VOTING Bangladesh election makes mockery of democracy: BNP’s Alamgir
The leader of the main opposition Bangladesh Nationalist Party (BNP) has said that Sunday’s general election was a “fraud” and marred by widespread irregularities.
“Yesterday’s election was totally fraud,” Mirza Fakhrul Islam Alamgir, the general secretary of BNP, told Al Jazeera after Prime Minister Sheikh Hasina registered an unprecedented victory.
The ruling Awami League (AL) captured 288 out of 298 seats for which elections were held, winning a whopping 96 per cent of the seats, drawing criticism from the opposition.
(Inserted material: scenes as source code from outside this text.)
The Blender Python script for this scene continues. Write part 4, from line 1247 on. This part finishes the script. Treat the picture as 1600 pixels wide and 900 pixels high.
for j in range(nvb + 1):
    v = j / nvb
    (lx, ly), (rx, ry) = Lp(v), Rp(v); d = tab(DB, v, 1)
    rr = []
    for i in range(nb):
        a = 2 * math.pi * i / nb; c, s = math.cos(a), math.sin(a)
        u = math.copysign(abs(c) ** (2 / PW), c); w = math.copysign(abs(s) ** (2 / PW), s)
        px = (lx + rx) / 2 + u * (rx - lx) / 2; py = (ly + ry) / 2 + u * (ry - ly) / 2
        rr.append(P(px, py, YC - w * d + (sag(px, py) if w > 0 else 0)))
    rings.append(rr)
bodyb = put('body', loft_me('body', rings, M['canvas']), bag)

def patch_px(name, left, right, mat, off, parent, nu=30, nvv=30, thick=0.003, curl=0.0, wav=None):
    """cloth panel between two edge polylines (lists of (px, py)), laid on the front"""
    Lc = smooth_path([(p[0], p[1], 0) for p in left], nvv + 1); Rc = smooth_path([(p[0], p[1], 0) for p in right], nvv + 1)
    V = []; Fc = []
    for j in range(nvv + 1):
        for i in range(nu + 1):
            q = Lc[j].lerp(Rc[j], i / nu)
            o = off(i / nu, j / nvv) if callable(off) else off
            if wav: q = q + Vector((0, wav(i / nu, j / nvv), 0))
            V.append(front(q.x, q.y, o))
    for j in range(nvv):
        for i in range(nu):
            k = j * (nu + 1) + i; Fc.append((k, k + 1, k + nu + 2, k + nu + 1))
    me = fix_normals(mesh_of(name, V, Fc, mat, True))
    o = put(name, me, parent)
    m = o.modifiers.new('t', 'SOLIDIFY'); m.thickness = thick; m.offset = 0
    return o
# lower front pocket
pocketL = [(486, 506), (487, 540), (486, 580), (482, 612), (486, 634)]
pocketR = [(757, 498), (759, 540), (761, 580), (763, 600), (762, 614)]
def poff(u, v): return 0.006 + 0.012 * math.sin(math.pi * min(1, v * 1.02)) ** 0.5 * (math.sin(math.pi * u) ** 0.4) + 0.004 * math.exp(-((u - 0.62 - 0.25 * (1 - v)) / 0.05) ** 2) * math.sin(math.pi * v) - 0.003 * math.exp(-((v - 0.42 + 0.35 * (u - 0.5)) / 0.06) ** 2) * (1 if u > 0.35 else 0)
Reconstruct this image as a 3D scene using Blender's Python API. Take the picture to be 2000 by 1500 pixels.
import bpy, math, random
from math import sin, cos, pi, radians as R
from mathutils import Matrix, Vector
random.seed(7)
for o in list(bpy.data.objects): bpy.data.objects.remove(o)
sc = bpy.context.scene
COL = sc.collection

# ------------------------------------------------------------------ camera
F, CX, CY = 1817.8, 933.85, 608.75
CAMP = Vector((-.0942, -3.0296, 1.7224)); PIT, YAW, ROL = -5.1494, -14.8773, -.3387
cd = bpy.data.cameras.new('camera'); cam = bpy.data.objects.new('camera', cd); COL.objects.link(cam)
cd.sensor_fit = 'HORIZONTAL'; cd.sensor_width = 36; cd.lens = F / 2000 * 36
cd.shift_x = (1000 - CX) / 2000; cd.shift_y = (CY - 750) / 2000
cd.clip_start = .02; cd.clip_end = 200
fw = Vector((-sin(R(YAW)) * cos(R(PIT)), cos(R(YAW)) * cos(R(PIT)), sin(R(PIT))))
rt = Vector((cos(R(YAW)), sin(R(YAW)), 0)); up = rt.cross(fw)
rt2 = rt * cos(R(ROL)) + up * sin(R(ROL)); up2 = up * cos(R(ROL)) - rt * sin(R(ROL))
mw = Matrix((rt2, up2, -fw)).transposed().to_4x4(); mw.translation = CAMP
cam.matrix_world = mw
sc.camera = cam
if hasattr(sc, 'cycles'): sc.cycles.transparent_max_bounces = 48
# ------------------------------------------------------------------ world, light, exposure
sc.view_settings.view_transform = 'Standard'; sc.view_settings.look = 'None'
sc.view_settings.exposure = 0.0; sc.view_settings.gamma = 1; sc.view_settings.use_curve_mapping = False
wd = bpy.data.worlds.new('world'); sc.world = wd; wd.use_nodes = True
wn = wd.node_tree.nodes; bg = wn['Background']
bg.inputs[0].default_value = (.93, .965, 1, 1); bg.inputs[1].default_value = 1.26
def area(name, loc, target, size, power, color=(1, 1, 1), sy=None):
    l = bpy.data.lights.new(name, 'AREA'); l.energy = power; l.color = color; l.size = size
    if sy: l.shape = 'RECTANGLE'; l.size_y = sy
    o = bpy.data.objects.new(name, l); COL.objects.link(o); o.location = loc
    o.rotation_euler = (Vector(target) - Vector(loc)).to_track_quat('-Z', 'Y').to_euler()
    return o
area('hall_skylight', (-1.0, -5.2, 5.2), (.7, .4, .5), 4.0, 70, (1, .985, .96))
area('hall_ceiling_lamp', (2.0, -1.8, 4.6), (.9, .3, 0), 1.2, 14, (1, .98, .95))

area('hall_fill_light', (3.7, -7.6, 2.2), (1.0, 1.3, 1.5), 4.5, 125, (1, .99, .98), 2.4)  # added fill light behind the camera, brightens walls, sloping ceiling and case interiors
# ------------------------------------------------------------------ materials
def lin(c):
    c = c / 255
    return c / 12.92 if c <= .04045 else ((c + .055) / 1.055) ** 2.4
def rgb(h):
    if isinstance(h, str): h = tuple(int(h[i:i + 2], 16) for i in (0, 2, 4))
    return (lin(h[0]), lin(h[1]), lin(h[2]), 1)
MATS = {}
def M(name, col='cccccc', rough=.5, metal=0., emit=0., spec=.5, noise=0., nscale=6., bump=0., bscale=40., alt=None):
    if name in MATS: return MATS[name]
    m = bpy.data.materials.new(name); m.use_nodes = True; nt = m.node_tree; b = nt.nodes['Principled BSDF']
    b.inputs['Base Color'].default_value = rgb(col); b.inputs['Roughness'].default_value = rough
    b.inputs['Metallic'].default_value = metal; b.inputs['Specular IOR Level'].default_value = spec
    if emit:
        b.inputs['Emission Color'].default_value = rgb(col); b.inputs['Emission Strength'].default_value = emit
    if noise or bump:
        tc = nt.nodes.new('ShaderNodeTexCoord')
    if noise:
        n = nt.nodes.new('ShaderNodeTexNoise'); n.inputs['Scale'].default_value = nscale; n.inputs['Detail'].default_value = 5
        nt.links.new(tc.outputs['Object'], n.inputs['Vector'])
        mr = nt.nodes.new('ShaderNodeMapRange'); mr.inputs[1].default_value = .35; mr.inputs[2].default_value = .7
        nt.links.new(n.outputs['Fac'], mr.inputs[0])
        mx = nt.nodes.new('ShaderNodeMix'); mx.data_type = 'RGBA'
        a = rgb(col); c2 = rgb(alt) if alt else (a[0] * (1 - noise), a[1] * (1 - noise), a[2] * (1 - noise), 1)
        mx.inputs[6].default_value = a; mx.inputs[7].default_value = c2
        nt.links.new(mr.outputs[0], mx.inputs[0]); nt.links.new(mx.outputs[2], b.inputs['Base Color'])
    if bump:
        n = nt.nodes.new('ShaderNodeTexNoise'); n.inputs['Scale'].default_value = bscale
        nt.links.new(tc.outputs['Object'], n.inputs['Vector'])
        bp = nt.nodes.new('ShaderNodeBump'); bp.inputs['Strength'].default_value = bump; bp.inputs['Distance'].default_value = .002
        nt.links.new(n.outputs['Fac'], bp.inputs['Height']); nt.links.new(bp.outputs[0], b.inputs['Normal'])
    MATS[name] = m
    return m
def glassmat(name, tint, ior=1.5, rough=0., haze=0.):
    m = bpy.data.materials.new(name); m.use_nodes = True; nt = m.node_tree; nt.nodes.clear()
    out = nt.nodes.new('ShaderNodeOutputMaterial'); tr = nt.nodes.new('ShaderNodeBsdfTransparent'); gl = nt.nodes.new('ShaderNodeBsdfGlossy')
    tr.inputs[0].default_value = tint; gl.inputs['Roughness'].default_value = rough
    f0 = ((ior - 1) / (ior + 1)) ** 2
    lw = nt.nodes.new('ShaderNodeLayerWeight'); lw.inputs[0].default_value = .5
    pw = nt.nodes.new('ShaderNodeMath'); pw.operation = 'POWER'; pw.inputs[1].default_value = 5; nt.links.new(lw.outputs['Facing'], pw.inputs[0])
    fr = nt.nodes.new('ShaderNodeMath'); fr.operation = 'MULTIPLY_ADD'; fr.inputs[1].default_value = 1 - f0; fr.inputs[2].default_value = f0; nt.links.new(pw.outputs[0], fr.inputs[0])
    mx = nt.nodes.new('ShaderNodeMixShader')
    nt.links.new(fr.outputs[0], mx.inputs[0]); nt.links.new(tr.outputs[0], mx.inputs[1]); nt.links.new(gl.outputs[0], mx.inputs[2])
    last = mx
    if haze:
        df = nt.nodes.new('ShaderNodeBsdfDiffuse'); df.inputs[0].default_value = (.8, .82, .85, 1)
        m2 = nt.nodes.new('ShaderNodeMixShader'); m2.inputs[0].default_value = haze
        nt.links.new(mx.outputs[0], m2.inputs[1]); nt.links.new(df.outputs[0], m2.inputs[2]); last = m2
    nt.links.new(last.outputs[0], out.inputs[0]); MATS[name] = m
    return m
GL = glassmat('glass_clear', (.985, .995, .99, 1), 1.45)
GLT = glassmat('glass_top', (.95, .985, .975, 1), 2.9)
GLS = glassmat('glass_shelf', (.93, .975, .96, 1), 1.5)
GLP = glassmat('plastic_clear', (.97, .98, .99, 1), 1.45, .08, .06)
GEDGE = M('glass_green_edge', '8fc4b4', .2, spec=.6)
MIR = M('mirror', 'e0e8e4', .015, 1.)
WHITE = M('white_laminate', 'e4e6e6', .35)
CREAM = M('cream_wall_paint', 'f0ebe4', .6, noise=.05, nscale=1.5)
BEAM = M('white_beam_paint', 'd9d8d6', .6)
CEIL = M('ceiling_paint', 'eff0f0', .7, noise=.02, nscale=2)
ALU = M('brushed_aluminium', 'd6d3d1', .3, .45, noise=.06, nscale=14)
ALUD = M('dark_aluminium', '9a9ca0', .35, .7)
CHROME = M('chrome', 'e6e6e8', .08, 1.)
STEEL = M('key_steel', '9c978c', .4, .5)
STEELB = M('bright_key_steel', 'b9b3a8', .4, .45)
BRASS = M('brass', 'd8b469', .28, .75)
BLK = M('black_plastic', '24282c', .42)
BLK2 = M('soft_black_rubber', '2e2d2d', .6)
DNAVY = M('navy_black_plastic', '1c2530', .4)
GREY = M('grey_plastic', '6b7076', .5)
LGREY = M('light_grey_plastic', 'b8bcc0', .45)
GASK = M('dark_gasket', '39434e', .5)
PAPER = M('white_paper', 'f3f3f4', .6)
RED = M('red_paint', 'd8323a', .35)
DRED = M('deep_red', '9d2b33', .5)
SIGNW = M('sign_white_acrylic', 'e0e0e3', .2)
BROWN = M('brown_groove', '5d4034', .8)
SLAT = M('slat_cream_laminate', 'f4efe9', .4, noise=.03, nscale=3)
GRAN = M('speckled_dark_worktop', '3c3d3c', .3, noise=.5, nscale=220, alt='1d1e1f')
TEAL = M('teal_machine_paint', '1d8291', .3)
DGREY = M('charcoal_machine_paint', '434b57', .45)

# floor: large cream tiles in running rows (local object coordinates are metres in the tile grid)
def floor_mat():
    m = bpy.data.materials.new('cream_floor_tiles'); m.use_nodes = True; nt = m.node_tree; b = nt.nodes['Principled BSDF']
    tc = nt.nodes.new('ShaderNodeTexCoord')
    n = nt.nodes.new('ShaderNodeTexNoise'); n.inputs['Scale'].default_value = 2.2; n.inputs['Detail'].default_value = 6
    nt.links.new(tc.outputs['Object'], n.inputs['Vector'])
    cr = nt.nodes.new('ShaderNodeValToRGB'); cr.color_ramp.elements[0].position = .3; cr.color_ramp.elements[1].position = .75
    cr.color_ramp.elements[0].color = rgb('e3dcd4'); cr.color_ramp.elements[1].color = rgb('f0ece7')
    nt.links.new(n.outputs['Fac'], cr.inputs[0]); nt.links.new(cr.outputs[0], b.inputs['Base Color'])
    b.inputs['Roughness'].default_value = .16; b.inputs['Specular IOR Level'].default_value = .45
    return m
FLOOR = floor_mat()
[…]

“Ballot papers were stuffed on the night before the election. Except for a few, irregularities were found in almost all the constituencies. It was preplanned, and the result was decided much earlier,” Alamgir alleged.
The BNP leader said that the vote rigging was facilitated by “the government agencies, the police and other law enforcement agencies in collaboration with election commission officials”.
“This is a mockery of democracy. Bangladesh has lost an opportunity to come back to democracy,” said Alamgir, who is among the seven candidates to win their seats.
The opposition party had boycotted the last election held in 2014. The massive win was a reminder of the controversial February 1996 parliamentary elections in which the BNP won 278 seats amid boycotts. It had triggered countrywide protests forcing the BNP out. Later on Monday, the opposition alliance Jatiya Oikya Front (National Unity Front) re-iterated their demands for fresh election under a “nonpartisan government”.